■ SET TASK
Return exactly the listing's lines, from its first line to the line holding "from mathutils import Vector, Matrix", ends included.

■ COLLECTED MATERIAL
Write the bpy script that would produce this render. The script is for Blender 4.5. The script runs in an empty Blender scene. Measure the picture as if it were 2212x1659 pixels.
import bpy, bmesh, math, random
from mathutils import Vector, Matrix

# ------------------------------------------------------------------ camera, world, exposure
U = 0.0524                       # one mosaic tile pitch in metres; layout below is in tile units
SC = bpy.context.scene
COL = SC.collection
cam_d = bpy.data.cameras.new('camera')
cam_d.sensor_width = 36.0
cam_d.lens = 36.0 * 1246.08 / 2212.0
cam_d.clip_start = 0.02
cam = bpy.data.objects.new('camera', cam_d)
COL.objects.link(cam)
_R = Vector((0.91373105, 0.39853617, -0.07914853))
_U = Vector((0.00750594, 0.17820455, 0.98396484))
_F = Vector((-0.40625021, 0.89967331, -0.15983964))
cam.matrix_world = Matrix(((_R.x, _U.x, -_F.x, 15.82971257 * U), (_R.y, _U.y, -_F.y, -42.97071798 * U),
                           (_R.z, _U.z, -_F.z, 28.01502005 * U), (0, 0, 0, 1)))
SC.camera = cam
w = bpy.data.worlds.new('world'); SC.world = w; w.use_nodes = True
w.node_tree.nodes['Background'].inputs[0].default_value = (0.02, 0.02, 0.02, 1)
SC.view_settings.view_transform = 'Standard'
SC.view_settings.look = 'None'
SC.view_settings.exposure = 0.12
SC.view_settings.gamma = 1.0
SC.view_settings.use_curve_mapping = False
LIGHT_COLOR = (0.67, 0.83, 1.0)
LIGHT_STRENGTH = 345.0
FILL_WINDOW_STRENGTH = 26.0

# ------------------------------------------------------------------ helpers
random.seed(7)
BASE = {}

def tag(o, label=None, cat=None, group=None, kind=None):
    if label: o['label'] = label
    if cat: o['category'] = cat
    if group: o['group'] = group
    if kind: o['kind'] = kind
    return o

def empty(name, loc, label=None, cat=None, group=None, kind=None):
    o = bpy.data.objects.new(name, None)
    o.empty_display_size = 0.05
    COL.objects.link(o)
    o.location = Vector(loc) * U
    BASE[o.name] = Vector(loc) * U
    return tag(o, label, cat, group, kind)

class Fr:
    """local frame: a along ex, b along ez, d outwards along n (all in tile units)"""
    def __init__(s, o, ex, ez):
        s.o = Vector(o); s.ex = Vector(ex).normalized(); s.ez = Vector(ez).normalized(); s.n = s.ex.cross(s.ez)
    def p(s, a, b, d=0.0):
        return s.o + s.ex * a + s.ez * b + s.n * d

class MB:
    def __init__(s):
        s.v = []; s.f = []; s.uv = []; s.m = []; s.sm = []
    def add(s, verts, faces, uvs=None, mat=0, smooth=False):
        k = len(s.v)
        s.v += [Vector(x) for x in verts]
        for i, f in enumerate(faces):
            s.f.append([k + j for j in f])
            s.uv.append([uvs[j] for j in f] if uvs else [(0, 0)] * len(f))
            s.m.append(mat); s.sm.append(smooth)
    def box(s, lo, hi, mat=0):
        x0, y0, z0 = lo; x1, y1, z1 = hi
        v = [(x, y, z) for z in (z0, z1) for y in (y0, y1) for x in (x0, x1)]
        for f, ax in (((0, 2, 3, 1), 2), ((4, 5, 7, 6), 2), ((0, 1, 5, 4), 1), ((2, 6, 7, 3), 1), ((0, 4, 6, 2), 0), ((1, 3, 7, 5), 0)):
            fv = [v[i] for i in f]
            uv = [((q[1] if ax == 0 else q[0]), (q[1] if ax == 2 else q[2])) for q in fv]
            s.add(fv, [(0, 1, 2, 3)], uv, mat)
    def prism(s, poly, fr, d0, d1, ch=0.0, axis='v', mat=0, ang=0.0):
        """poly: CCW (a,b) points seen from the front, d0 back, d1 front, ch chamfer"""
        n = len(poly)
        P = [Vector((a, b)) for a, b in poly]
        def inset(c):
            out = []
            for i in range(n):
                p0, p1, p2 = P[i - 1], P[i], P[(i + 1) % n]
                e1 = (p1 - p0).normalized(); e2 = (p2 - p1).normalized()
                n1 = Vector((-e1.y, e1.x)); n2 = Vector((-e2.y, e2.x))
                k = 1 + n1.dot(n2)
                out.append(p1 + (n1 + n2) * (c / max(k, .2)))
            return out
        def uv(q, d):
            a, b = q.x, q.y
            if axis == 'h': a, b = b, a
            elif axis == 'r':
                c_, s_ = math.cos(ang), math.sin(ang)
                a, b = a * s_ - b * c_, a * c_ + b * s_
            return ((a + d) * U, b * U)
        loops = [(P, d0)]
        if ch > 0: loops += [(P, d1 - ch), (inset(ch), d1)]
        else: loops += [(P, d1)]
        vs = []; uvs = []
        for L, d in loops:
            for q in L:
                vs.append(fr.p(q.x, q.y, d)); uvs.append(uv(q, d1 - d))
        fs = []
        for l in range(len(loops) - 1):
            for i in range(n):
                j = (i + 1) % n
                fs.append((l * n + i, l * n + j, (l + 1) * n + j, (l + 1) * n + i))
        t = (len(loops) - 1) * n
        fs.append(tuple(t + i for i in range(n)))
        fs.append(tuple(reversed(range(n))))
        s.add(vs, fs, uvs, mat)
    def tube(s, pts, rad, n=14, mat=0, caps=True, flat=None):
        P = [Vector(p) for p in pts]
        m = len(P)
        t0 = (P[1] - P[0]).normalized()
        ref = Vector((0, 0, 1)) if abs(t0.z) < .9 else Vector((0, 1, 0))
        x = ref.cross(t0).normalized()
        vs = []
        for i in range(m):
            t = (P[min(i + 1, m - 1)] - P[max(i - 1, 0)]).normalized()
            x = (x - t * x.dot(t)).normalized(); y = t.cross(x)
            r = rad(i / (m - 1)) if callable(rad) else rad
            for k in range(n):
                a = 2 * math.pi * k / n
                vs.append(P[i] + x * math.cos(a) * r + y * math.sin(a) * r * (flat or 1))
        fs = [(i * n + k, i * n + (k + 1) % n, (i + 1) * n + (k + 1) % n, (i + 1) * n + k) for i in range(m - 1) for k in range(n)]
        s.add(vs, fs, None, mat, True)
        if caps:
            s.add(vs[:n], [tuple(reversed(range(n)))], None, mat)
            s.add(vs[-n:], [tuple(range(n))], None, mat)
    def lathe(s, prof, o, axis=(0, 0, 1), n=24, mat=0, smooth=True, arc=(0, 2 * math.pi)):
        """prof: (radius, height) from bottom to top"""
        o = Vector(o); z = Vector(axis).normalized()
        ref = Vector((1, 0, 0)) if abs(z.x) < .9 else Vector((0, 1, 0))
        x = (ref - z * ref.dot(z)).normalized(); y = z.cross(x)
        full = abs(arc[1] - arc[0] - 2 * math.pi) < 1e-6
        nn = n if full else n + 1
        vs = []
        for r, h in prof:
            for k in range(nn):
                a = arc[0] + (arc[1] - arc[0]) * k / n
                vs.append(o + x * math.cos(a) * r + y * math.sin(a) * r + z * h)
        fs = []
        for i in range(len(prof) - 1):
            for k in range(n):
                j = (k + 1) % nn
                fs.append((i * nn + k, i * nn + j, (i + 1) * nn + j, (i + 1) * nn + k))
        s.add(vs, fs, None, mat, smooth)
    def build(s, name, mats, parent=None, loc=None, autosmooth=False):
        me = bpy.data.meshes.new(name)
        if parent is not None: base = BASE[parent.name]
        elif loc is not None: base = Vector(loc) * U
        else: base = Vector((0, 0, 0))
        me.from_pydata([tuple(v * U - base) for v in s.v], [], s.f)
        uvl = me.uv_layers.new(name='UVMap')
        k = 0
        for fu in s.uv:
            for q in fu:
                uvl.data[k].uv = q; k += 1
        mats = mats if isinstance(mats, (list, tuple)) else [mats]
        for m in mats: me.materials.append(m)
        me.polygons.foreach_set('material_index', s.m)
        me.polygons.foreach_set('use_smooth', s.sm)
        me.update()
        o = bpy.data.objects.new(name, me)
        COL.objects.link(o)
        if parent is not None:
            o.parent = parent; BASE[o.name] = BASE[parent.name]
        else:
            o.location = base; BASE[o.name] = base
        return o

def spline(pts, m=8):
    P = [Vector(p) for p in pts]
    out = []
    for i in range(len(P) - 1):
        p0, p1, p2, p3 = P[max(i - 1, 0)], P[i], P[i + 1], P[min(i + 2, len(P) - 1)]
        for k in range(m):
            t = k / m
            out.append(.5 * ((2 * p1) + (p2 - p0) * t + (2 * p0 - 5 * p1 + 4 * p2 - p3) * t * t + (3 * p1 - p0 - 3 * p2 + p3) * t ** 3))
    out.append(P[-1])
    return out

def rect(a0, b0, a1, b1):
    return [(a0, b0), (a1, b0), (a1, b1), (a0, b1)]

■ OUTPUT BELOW
Write the bpy script that would produce this render. The script is for Blender 4.5. The script runs in an empty Blender scene. Measure the picture as if it were 2212x1659 pixels.
import bpy, bmesh, math, random
from mathutils import Vector, Matrix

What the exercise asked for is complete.